As I get older the memories of my childhood fade like I’m shaking an Etch-a-Sketch.

It’s a bit distressing, I’ve actually been considering a test for early onset dementia but I keep forgetting to make the appointment (sorry). Despite a small bunch of clear childhood memories the majority are fuzzy and kind of melded together like blue and white plasticine.


One memory that is crystal clear, however, is watching Monkey Magic on the ABC with my brother and sister.


The memories came flooding back this morning when I woke to hear that this Chinese New Year is the Year of the Monkey.


We’d hear the theme music blasting from wherever we were in the house…. “Born from an egg on a mountain top… Monkey is funky, he never stops”(I know they’re not the real lyrics, but he WAS funky and he DID act like a kid on red cordial okay?).

The three of us would have endless debates about whether the monk, Tripitaka, was male or female and about who was better; Pigsy or Sandy. We’d pretend to wear Monkey’s magic crown and give each other stuttering headaches like Tripitaka would do to Monkey when he was being a rascal.


My elder sister, later as an adult, went on to shave her head and get the nickname ‘Tripi’ (after the Buddhist monk), my brother still knows every word to the Monkey Magic end theme song (Gandhara) and I’ve recently been dubbed the ‘Cheese Monkey’ by my partner, for my nifty ability to spot cheese at 100 metres and fly to it like a woman transported on a swift cloud.


So much of Monkey Magic makes sense when you read the Chinese Zodiac. Monkey is romantic and sociable, cheeky and curious, intelligent and hyperactive. The year of the Monkey is all about taking risks and being rebellious,… it’s a year of shake-ups and anarchy…. What a dangerously fun combination.


One of the most rebellious and anarchic nights I’ve ever had involved cheese and a fair bit of, let’s call it… ‘creative Monkey energy’.

My cousins, my brother, sister and I decided to have a fondue night, just all of us young adults. I don’t think I quite realized the amount of wine used to make a fondue but combined with the wine we were drinking, things got very loose.

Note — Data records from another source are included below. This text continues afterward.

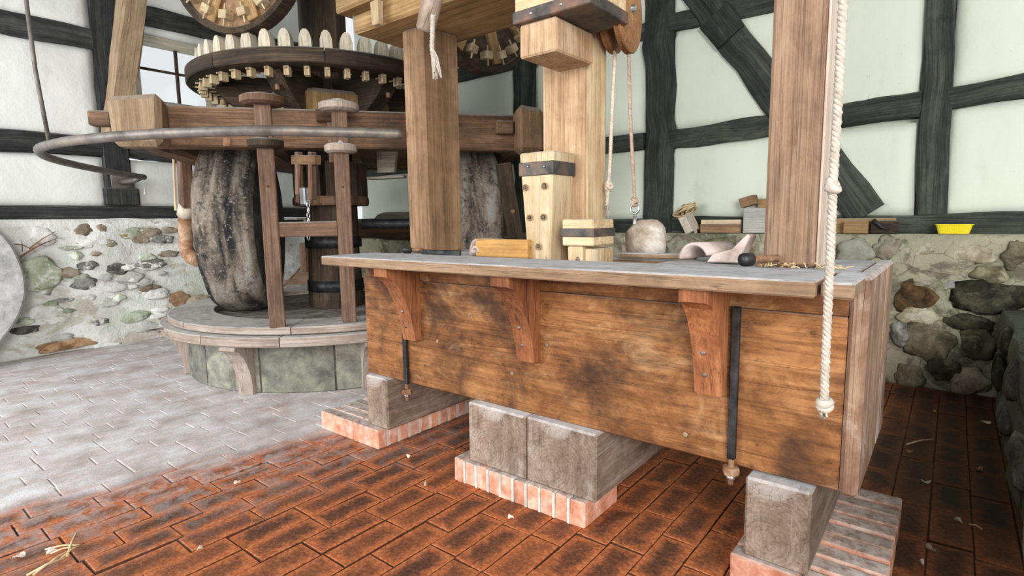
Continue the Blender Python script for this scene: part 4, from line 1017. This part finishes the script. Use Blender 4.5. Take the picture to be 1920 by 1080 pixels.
# vertical face wheels
def face_wheel(phi, P, R, z0, lab, ncog, extra=0., gold=None):
    n = V(math.cos(phi), math.sin(phi), 0); t_ = V(-n.y, n.x, 0); c = V(P[0], P[1], z0+R)
    w_ = thing('face_wheel', lab, 'gear wheel', V(P[0], P[1], z0), 'vertical face wheels of the mill gear')
    MB().lathe([(R-.045, -.06), (R, -.06), (R, .055), (R-.015, .065), (R-.04, .055), (R-.045, .03), (R-.045, -.06)], c, n, 64, False, None, 0, False).build('rim_hoop', M.dark, w_)
    MB().lathe([(R*.5, -.05), (R-.046, -.05), (R-.046, .025), (R*.5, .025), (R*.5, -.05)], c, n, 48, False, None, 0, False).build('rim', gold, w_)
    MB().lathe([(.0001, -.04), (R*.53, -.04), (R*.53, .02), (.0001, .02)], c, n, 40, False).build('wheel_face', M.post, w_)
    for k in range(4):
        a = k*PI/4+.3; d = t_*math.cos(a)+EZ*math.sin(a)
        MB().obox(c+n*.04, (d, n.cross(d), n), (R*.9, .05, .02), .006, 0).build('spoke', M.beam, w_)
    for k in range(ncog):
        a = 2*PI*k/ncog+extra; d = t_*math.cos(a)+EZ*math.sin(a); e = n.cross(d)
        ct = MB().obox(c+d*(R-.12)+n*.06, (d, e, n), (.03, .035, .04), .004, 2).build('cog_tail', M.cog, w_)
        MB().obox(c+d*(R-.12)+n*.075, (d, e, n), (.075, .006, .006), .002, 0).build('cog_pin', M.cog, ct)
        MB().obox(c+d*(R-.12)-n*.09, (d, e, n), (.03, .032, .05), .008, 2).build('cog_tooth', M.tooth, w_)
    MB().tube([c-n*.5, c+n*.10], .09, 10).build('axle', M.dark, w_)
    return w_
ph = math.radians(-68)
face_wheel(ph, (MC.x+math.cos(ph)*1.0, MC.y+math.sin(ph)*1.0), .56, 2.62, 'upright gear wheel with pale square cogs, left above the horizontal spur wheel', 17, .1, M.post)
face_wheel(math.radians(-5), (-3.0, 3.4), .62, 2.40, 'dark upright gear wheel half hidden under the crossbeam, right of the square post', 20, .05, M.dark)
# guard rail: bent steel pipe on a hanger rod, from the square post round to the wall
pa = [(-2.47, 2.13), (-2.60, 1.93), (-2.719, 1.774), (-2.927, 1.526), (-3.272, 1.290), (-3.611, 1.127), (-3.931, 1.015), (-4.239, .961), (-4.6, .965), (-5.076, 1.112), (-5.577, 1.40), (-6.15, 1.83), (-6.55, 2.20)]
def smooth_path(P, n=6):
    P = [Vector(p) for p in P]; out = []
    for i in range(len(P)-1):
        a, b, c, d = P[max(i-1, 0)], P[i], P[i+1], P[min(i+2, len(P)-1)]
        for k in range(n):
            t = k/n
            out.append(.5*((2*b)+(-a+c)*t+(2*a-5*b+4*c-d)*t*t+(-a+3*b-3*c+d)*t**3))
    return out+[P[-1]]
gr = thing('guard_rail', 'long bent steel pipe guard rail curving round the mill from the post to the wall', 'pipe rail', V(-4.5, 1.0, 1.7))
MB().tube(smooth_path([(x, y, 1.737) for x, y in pa]), .0275, 14).build('pipe', M.pipe, gr)
MB().tube([V(-6.52, 2.17, 1.735), V(-6.6, 2.12, 1.70), V(-6.87, 2.08, 1.70)], .025, 10).build('pipe_stub', M.pipe, gr)
MB().box(-6.885, -6.865, 2.0, 2.2, 1.63, 1.79, .003).build('wall_plate', M.pipe, gr)
rdp = V(-4.30, .955, 1.765)
tag(MB().tube([rdp, at_y(66, 130, .93), at_y(45, -30, .91)], .0115, 8).build('hanger_rod', M.pipe, None, rdp), 'thin rusty rod holding up the bend of the guard rail', 'rod')
q = V(-6.54, 2.19, 1.712)
tag(MB().tube([q, q-V(0, 0, .12), q-V(0, 0, .15)], .006, 6, True, [.004, .004, .016]).build('string_end', M.rope, None, q-V(0, 0, .15)), 'short string with a knot dangling from the wall end of the rail', 'string')
# things in the gloom behind the shaft
tag(MB().tube([V(-5.9, 4.0, 1.17), V(-4.62, 4.28, 1.17)], .12, 14).build('driving_log', M.yoke, None, V(-5, 4.2, 1.0)), 'dark horizontal log seen between the uprights of the guide frame', 'log')
PD = at_z(578, 532, .522)
pdp = thing('pedestal_stand', 'small wooden pedestal with a moulded foot on the far rim of the mill', 'pedestal', PD)
MB().box(PD.x-.06, PD.x+.06, PD.y-.06, PD.y+.06, .67, 1.02, .01, 2).build('column', M.upright, pdp)
MB().prism([(-.24, 0), (.24, 0), (.24, .05), (.16, .07), (.10, .148), (-.10, .148), (-.16, .07), (-.24, .05)], V(PD.x, PD.y, .522)-V(.6, -.8, 0)*.08, V(.8, .6, 0), EZ, V(.6, -.8, 0), .16).build('foot', M.upright, pdp)
br_ = thing('wooden_roller', 'dark wooden roller with a tapered end, beside the square post', 'roller', V(-4.2, 4.5, 1.1))
a, b = at_y(706, 424, 4.45), at_y(800, 424, 4.62)
dd = (b-a).normalized()
MB().lathe([(.10, 0), (.165, .09), (.175, .16), (.175, 1.1)], a, dd, 12, False).build('roller_body', M.dark, br_)
MB().lathe([(.04, -.18), (.04, .02)], a, dd, 10).build('roller_pin', M.iron, br_)
bc = thing('wall_bracket', 'pale board bracket under the yoke near the square post', 'bracket', at_y(720, 330, 3.4))
MB().bar(at_y(690, 335, 3.3), at_y(760, 331, 3.5), .1, .025, EZ).build('shelf_strip', M.frame, bc)
MB().prism([(0, 0), (.17, 0), (.2, .22), (0, .22)], at_y(712, 325, 3.42), V(.9, .43, 0), EZ, V(.43, -.9, 0), .05).build('gusset', M.frame, bc)
sc_b = tag(MB().bar(mp(1.745, .77, .002), mp(1.47, .80, 1.72), .13, .04, NX, .006).build('scraper_board', M.dark, None, mp(1.745, .77, 0)), 'dark slanted scraper board bolted beside the half-hidden runner stone', 'board')
MB().lathe([(.0001, 0), (.022, 0), (.016, .012)], mp(1.545, .805, 1.32), NX, 10).build('bolt', M.rust, sc_b)
# tan brace in front of the window
tag(MB().hewn(at_x(215, 262, -6.68), at_x(253, -40, -6.25), .2, .2, EX, .015, 8, .012).build('timber_brace', M.brace, None, at_x(215, 262, -6.68)), 'slanting tan timber brace in front of the small window', 'timber brace')
# old millstone leaning on the left wall
ms = thing('leaning_millstone', 'grey round millstone leaning on the rubble wall at the left edge', 'millstone', V(-6.65, .41, 0))
nrm = V(1, 0, .12).normalized()
MB().lathe([(.10, -.06), (.76, -.06), (.785, -.045), (.785, .045), (.77, .06), (.10, .06), (.10, -.06)], V(-6.68, .40, .785), nrm, 72, False, None, .006, False).build('stone_disc', M.millstone, ms)
# twigs and straw on the ledge of the left wall
tw = thing('dry_twigs', 'dry twigs stuck in the rubble wall beside the leaning millstone', 'twigs', at_x(60, 470, -6.8))
for (x0, y0, x1, y1, r_) in ((38, 482, 92, 452, .012), (55, 466, 104, 434, .008), (90, 453, 122, 446, .006), (28, 458, 56, 466, .006), (42, 472, 40, 450, .004)):
    a, b = at_x(x0, y0, -6.80), at_x(x1, y1, -6.77)
    MB().tube([a, a.lerp(b, .5)+V(.02, 0, .015), b], r_, 6, True, [r_, r_*.8, r_*.4]).build('twig', M.rust if r_ > .01 else M.post, tw)
tag(MB().tube([at_x(600, 464, -6.62).lerp(at_x(536, 530, -6.55), 2.14), at_x(600, 464, -6.62)], .016, 8).build('thin_pole', M.brace, None, at_x(536, 530, -6.55)), 'thin pale pole slanting behind the pedestal in the gloom', 'pole')
hs = thing('straw_wisp', 'tuft of dry straw round the foot of the tall planed post', 'straw', V(-.45, 2.1, 1.07))
for k in range(46):
    a = V(rnd(-.56, -.25), rnd(2.085, 2.122), rnd(1.0695, 1.074)); th = rnd(0, PI); L = rnd(.02, .06)
    b = a+V(math.cos(th)*L, math.sin(th)*L*.35-.01, rnd(.002, .022)); b.y = min(b.y, 2.127)
    MB().tube([a, a.lerp(b, .5)+V(0, 0, .004), b], .0016, 4).build('stalk', M.straw if k % 3 else M.leaf, hs)
# ---- litter on the floor
def straw_heap(lab, pts):
    c = at_z(*pts[0][0], 0)
    t = thing('straw_wisp', lab, 'straw', c)
    for (p, q, r_) in pts:
        a, b = at_z(*p, .012), at_z(*q, .012)
        MB().tube([a, a.lerp(b, .5)+V(0, 0, .008), b], r_, 5).build('stalk', M.straw, t)
straw_heap('small heap of pale straw stalks on the bricks in the lower left corner', [((50, 1079), (125, 1045), .0045), ((125, 1045), (143, 1000), .004), ((62, 1078), (150, 1020), .003), ((85, 1030), (150, 1022), .004), ((95, 1038), (140, 1026), .003), ((110, 1050), (158, 1018), .003)])
straw_heap('thin straw stalk lying on the dark floor beside the trough end', [((1700, 833), (1750, 824), .004)])
straw_heap('short straw stalk on the dark floor further down by the low wall', [((1818, 983), (1842, 993), .004)])
NLEAF = [(1836, 881, 1.3, 1, 'curled tan leaf on the dark strip of floor, largest beside the low wall'),
    (1745, 1030, 1.1, 0, 'pale chip on the dark floor just right of the open-jointed plinth'),
    (1728, 1056, .8, 0, 'pale chip near the bottom edge beside the open-jointed plinth'),
    (1796, 977, .9, 0, 'pale chip next to the short straw stalk by the low wall'),
    (1752, 772, 1., 1, 'dry brown leaf near the foot of the back wall behind the trough end'),
    (1848, 793, 1.3, 0, 'grey chip in the far corner between low wall and back wall'),
    (1736, 905, 1.1, 0, 'pale leaf on the dark floor below the thin straw stalk'),
    (1706, 848, .9, 1, 'brown leaf at the left end of the thin straw stalk'),
    (445, 906, .8, 0, 'pale leaf on the red bricks near the edge of the grey dust'),
    (98, 1036, 1.2, 0, 'grey scrap lying under the straw heap'),
    (375, 1031, .7, 0, 'small white chip on the red bricks right of the straw heap'),
    (36, 1045, 1.1, 0, 'grey scrap at the left picture edge beside the straw heap'),
    (766, 857, .9, 0, 'small chip on the red bricks between the left and middle plinths'),
    (797, 911, .7, 0, 'tiny pale chip on the bricks left of the middle plinth'),
    (958, 972, .8, 0, 'small pale chip on the bricks in front of the middle plinth')]
for i, (x, y, sz, dk, lab) in enumerate(NLEAF):
    p = at_z(x, y, .004); a = rnd(0, PI); u = V(math.cos(a), math.sin(a), 0); v_ = V(-u.y, u.x, 0); k = .012*sz
    m = MB(); vs = []; N = 10
    for j in range(N):
        b = 2*PI*j/N; r_ = k*(1+.25*noise.noise(V(j*.9, i, 0)))
        vs.append(p+u*math.cos(b)*r_*1.5+v_*math.sin(b)*r_*.7+V(0, 0, .006+.008*math.cos(b*2+i)))
    n_ = len(vs); vs += [q+V(0, 0, .002) for q in vs]
    m.add(vs, [tuple(reversed(range(N))), tuple(range(N, 2*N))]+[(j, (j+1) % N, N+(j+1) % N, N+j) for j in range(N)])
    tag(m.build('dry_leaf' if 'leaf' in lab else 'wood_chip', M.leaf if dk else M.chip, None, p), lab, 'leaf' if 'leaf' in lab else 'chip', 'litter scattered on the brick floor')
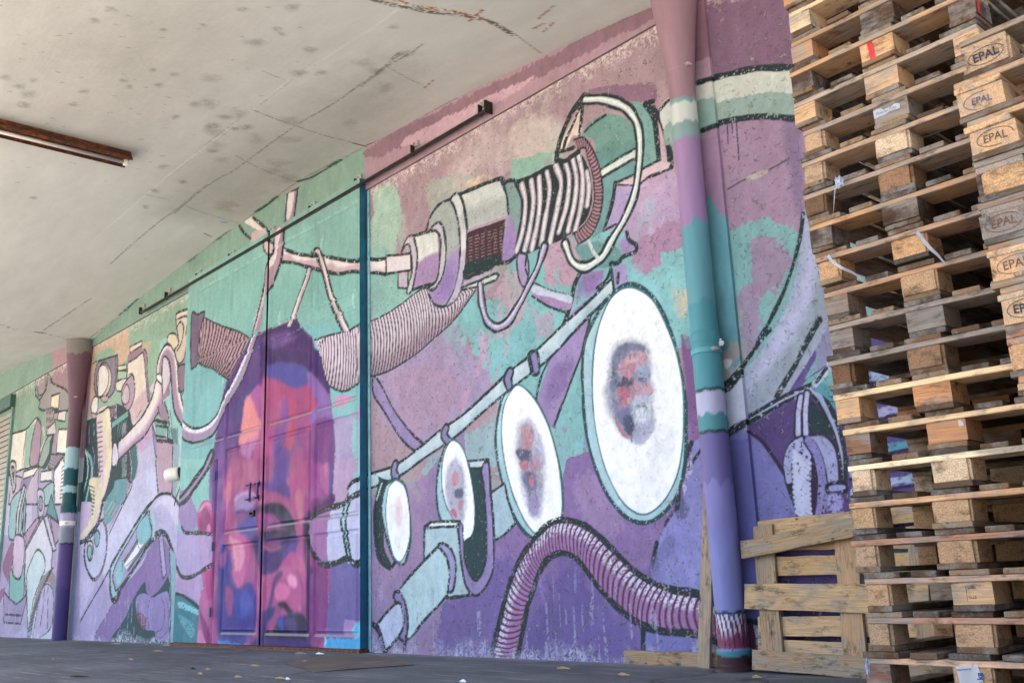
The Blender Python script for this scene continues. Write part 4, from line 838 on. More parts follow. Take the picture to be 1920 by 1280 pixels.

The mid-fondue conversation turned to haircuts and someone produced a pair of haircutting scissors. What ensued was part fantasy, part Lord of the Flies and freaking hilarious.

Hair was being cut, a spontaneous food fight broke out and there were globs of cheese with hair stuck in them on curtains and carpets and ‘fuck-how-will-we ever-get-it-off’ places. The details are fuzzy but in that one moment we all allowed our inner monkeys to go wild.


Now that we’ve all made traditional new years resolutions and broken them… it’s time to get on board The Year of (what I’d like to modify to) The Cheese Monkey.


Shave your head, have a food fight, do a nudie run… above all shake it up, because remember -‘The nature of Monkey was irrepressible’ and with any luck you might end up on a flying cloud gnawing a hunk of Brie.